Given material.
^^^^^^^^

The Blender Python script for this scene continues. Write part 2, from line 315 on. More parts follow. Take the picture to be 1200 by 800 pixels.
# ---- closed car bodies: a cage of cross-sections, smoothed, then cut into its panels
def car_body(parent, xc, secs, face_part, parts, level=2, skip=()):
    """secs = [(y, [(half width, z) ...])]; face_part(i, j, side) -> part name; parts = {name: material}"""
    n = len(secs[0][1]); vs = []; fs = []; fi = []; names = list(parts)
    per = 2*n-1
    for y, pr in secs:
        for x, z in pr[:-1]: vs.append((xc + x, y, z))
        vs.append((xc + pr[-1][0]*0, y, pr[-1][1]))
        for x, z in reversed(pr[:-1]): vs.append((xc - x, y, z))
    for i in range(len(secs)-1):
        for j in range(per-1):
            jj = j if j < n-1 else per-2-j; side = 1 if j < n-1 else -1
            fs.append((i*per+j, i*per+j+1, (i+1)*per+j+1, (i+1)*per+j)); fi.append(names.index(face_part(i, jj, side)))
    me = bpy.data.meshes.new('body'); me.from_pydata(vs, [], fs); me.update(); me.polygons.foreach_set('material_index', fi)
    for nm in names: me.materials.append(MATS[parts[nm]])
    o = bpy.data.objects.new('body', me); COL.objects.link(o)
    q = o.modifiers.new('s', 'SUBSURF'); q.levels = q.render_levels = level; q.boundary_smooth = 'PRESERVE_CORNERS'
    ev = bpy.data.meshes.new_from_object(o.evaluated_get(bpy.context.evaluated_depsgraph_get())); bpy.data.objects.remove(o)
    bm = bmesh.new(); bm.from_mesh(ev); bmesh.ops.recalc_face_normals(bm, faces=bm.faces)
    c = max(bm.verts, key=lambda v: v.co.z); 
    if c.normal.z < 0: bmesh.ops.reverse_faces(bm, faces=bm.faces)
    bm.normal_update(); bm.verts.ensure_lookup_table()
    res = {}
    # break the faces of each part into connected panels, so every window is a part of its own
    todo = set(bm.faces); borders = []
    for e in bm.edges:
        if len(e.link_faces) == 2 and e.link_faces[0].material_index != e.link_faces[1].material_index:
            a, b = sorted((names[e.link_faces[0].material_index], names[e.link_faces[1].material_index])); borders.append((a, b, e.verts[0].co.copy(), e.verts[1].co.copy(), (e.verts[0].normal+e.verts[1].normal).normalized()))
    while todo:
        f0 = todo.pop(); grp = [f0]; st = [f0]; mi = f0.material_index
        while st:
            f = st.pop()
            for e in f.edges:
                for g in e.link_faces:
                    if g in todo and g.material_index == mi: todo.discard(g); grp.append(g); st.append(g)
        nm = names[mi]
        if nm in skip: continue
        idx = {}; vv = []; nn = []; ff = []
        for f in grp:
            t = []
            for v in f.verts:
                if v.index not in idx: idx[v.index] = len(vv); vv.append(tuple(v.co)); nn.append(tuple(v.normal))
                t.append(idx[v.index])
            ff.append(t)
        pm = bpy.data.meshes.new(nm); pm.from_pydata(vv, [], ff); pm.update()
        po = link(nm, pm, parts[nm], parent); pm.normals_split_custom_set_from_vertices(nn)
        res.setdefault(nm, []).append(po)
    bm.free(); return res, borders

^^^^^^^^

Stated goal.
Write the complete data out, exactly as above.

Answer below.
The Blender Python script for this scene continues. Write part 2, from line 315 on. More parts follow. Take the picture to be 1200 by 800 pixels.
# ---- closed car bodies: a cage of cross-sections, smoothed, then cut into its panels
def car_body(parent, xc, secs, face_part, parts, level=2, skip=()):
    """secs = [(y, [(half width, z) ...])]; face_part(i, j, side) -> part name; parts = {name: material}"""
    n = len(secs[0][1]); vs = []; fs = []; fi = []; names = list(parts)
    per = 2*n-1
    for y, pr in secs:
        for x, z in pr[:-1]: vs.append((xc + x, y, z))
        vs.append((xc + pr[-1][0]*0, y, pr[-1][1]))
        for x, z in reversed(pr[:-1]): vs.append((xc - x, y, z))
    for i in range(len(secs)-1):
        for j in range(per-1):
            jj = j if j < n-1 else per-2-j; side = 1 if j < n-1 else -1
            fs.append((i*per+j, i*per+j+1, (i+1)*per+j+1, (i+1)*per+j)); fi.append(names.index(face_part(i, jj, side)))
    me = bpy.data.meshes.new('body'); me.from_pydata(vs, [], fs); me.update(); me.polygons.foreach_set('material_index', fi)
    for nm in names: me.materials.append(MATS[parts[nm]])
    o = bpy.data.objects.new('body', me); COL.objects.link(o)
    q = o.modifiers.new('s', 'SUBSURF'); q.levels = q.render_levels = level; q.boundary_smooth = 'PRESERVE_CORNERS'
    ev = bpy.data.meshes.new_from_object(o.evaluated_get(bpy.context.evaluated_depsgraph_get())); bpy.data.objects.remove(o)
    bm = bmesh.new(); bm.from_mesh(ev); bmesh.ops.recalc_face_normals(bm, faces=bm.faces)
    c = max(bm.verts, key=lambda v: v.co.z); 
    if c.normal.z < 0: bmesh.ops.reverse_faces(bm, faces=bm.faces)
    bm.normal_update(); bm.verts.ensure_lookup_table()
    res = {}
    # break the faces of each part into connected panels, so every window is a part of its own
    todo = set(bm.faces); borders = []
    for e in bm.edges:
        if len(e.link_faces) == 2 and e.link_faces[0].material_index != e.link_faces[1].material_index:
            a, b = sorted((names[e.link_faces[0].material_index], names[e.link_faces[1].material_index])); borders.append((a, b, e.verts[0].co.copy(), e.verts[1].co.copy(), (e.verts[0].normal+e.verts[1].normal).normalized()))
    while todo:
        f0 = todo.pop(); grp = [f0]; st = [f0]; mi = f0.material_index
        while st:
            f = st.pop()
            for e in f.edges:
                for g in e.link_faces:
                    if g in todo and g.material_index == mi: todo.discard(g); grp.append(g); st.append(g)
        nm = names[mi]
        if nm in skip: continue
        idx = {}; vv = []; nn = []; ff = []
        for f in grp:
            t = []
            for v in f.verts:
                if v.index not in idx: idx[v.index] = len(vv); vv.append(tuple(v.co)); nn.append(tuple(v.normal))
                t.append(idx[v.index])
            ff.append(t)
        pm = bpy.data.meshes.new(nm); pm.from_pydata(vv, [], ff); pm.update()
        po = link(nm, pm, parts[nm], parent); pm.normals_split_custom_set_from_vertices(nn)
        res.setdefault(nm, []).append(po)
    bm.free(); return res, borders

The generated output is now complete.